◆ Exercise directions ◆
Begin at the first line and end at the line containing "bpy.data.objects.remove(o)". Extract exactly those lines.

◆ Provided material ◆
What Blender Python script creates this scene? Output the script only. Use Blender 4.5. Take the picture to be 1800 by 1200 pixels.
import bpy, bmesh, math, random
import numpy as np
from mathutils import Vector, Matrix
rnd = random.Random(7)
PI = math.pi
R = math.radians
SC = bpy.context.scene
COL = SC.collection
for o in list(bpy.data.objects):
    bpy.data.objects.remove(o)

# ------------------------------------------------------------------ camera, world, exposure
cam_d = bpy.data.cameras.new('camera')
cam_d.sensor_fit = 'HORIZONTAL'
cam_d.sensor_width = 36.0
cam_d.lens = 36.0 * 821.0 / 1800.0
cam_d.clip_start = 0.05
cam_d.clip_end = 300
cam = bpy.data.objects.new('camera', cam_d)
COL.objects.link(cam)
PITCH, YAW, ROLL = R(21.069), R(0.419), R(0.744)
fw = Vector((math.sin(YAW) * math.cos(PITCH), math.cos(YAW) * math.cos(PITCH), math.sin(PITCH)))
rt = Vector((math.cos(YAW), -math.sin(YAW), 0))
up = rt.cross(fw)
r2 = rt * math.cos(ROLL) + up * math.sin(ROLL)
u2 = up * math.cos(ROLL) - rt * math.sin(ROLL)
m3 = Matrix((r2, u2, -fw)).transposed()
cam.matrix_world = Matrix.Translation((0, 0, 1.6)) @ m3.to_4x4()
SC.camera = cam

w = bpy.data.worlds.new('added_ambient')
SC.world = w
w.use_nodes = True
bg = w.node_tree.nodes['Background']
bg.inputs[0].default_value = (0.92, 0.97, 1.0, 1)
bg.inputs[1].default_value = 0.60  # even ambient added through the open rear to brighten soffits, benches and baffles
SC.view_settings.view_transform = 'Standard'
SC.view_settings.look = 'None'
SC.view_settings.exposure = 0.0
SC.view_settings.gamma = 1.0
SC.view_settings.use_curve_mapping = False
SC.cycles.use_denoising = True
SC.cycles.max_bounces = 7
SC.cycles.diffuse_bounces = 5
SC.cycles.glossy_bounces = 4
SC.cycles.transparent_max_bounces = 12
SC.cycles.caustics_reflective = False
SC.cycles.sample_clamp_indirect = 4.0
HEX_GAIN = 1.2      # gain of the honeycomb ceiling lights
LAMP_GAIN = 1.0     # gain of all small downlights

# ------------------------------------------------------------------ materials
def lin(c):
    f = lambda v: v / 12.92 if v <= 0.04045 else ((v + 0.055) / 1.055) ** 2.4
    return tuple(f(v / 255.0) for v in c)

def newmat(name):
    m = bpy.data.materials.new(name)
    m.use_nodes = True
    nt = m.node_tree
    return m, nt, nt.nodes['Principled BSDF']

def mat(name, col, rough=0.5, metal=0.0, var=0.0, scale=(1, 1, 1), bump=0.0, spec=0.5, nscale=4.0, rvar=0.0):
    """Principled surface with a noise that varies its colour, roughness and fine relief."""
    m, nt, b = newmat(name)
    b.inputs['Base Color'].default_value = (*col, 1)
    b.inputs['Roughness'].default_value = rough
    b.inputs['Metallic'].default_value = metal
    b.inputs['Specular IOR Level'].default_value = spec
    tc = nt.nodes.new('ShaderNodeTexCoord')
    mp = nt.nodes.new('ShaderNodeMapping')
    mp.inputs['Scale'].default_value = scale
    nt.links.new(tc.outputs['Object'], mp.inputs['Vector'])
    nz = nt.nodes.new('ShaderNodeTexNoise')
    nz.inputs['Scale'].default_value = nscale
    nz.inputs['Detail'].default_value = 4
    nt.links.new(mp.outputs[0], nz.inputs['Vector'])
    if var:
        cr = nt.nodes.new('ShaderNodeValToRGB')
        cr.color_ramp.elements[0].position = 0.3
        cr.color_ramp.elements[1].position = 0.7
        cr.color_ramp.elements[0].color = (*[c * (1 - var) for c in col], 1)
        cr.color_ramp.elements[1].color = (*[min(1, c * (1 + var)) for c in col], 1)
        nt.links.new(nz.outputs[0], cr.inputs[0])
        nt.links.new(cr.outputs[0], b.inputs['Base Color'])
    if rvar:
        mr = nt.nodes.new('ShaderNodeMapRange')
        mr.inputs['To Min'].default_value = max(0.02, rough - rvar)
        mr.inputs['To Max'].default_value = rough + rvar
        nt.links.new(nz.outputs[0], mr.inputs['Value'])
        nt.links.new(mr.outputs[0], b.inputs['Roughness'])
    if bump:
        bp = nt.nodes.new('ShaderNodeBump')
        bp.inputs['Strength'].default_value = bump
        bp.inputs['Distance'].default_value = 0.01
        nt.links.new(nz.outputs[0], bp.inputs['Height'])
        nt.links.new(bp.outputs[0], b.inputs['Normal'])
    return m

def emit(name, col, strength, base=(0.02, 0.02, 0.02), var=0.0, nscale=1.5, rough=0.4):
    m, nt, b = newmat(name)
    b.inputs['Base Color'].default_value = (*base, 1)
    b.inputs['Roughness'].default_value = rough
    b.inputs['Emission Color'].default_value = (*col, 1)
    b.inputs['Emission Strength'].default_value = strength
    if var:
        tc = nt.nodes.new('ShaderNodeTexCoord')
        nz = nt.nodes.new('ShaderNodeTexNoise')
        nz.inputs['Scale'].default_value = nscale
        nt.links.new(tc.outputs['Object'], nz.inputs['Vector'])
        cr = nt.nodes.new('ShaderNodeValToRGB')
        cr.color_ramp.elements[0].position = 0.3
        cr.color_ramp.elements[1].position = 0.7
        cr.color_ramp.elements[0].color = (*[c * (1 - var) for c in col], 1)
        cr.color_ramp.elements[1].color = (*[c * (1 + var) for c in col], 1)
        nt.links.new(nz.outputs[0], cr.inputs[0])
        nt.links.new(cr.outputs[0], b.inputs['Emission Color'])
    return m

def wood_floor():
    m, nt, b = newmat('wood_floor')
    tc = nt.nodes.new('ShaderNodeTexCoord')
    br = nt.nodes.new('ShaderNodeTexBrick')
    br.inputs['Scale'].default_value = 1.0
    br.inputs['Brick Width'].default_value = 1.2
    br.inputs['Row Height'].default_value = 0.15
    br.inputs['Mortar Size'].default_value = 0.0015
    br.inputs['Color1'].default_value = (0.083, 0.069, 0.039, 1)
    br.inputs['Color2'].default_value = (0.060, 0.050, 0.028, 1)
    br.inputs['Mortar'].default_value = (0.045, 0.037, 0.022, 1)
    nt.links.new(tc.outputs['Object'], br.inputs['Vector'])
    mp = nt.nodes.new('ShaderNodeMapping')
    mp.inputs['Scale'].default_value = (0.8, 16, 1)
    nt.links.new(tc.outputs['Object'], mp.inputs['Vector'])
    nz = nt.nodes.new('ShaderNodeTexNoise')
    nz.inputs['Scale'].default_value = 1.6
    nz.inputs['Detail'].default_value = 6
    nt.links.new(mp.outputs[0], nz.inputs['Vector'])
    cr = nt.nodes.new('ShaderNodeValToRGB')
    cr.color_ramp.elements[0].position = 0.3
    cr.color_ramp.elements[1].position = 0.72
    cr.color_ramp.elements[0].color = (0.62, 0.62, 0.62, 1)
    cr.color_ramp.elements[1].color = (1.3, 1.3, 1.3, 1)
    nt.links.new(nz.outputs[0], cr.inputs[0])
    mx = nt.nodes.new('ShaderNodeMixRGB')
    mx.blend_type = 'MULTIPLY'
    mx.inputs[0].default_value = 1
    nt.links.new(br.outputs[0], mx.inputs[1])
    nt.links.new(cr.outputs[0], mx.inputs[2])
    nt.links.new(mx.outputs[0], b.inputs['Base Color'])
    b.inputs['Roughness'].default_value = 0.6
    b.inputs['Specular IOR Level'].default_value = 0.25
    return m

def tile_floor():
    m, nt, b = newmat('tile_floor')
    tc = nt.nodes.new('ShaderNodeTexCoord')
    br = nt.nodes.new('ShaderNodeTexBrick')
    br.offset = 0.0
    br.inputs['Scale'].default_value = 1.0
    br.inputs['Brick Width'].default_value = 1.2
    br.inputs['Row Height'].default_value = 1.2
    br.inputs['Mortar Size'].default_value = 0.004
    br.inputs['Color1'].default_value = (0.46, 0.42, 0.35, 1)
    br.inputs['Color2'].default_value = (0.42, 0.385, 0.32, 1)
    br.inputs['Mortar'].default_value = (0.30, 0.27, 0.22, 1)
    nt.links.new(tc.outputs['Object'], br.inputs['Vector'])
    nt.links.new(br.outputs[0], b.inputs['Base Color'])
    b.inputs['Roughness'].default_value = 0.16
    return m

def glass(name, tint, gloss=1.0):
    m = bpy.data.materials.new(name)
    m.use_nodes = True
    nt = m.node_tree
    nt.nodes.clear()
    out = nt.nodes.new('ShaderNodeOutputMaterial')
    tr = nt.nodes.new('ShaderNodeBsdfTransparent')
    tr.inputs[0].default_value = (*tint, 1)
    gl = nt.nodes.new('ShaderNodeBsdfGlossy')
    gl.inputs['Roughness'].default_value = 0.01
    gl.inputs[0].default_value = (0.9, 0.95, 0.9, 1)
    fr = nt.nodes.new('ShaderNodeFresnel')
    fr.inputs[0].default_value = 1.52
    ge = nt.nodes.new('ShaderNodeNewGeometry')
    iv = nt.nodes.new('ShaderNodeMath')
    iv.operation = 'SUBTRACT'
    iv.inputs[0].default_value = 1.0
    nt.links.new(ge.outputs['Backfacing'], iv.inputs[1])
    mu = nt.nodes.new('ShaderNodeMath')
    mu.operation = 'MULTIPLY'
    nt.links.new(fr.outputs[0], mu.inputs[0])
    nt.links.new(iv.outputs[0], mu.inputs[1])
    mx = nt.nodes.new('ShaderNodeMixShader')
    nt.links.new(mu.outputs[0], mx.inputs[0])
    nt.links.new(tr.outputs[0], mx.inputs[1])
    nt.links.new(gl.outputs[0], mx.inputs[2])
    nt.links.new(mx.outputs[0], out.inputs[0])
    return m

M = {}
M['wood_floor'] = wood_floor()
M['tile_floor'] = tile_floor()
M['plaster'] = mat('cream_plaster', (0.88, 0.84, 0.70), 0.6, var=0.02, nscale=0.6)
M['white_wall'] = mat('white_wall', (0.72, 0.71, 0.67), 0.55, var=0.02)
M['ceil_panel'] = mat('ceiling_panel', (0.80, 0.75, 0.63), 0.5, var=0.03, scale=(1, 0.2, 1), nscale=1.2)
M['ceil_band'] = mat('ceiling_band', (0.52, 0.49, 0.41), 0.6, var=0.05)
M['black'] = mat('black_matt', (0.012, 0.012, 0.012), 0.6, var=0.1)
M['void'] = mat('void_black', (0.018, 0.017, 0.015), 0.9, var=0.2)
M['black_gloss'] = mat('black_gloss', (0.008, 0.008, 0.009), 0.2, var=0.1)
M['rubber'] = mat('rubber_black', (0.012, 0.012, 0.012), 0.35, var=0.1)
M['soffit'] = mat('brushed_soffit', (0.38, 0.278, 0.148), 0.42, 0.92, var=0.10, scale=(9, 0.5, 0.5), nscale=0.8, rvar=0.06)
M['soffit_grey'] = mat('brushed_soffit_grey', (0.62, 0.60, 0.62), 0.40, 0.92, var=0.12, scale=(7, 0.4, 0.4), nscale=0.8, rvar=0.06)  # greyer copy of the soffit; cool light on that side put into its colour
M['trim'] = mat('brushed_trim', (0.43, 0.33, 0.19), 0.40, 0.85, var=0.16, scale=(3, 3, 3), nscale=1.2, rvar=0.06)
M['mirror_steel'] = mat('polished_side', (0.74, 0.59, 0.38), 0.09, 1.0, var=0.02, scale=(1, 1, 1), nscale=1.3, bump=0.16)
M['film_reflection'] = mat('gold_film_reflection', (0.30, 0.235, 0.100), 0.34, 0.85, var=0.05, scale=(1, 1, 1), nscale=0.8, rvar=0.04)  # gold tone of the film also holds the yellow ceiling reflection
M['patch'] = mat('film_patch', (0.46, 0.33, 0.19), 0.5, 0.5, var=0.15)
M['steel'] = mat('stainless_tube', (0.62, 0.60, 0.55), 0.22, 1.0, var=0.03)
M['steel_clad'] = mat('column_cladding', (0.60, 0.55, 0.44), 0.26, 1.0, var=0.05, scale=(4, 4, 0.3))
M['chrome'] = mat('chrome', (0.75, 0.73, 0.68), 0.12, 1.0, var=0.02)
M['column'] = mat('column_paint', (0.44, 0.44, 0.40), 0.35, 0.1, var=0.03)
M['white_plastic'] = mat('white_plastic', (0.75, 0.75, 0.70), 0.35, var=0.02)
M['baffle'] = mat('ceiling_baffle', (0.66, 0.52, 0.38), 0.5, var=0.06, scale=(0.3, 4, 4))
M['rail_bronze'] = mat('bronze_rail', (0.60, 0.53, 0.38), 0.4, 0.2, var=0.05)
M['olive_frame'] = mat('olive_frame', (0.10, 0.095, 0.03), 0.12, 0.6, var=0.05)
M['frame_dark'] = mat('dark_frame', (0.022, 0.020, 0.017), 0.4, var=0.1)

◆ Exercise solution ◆
What Blender Python script creates this scene? Output the script only. Use Blender 4.5. Take the picture to be 1800 by 1200 pixels.
import bpy, bmesh, math, random
import numpy as np
from mathutils import Vector, Matrix
rnd = random.Random(7)
PI = math.pi
R = math.radians
SC = bpy.context.scene
COL = SC.collection
for o in list(bpy.data.objects):
    bpy.data.objects.remove(o)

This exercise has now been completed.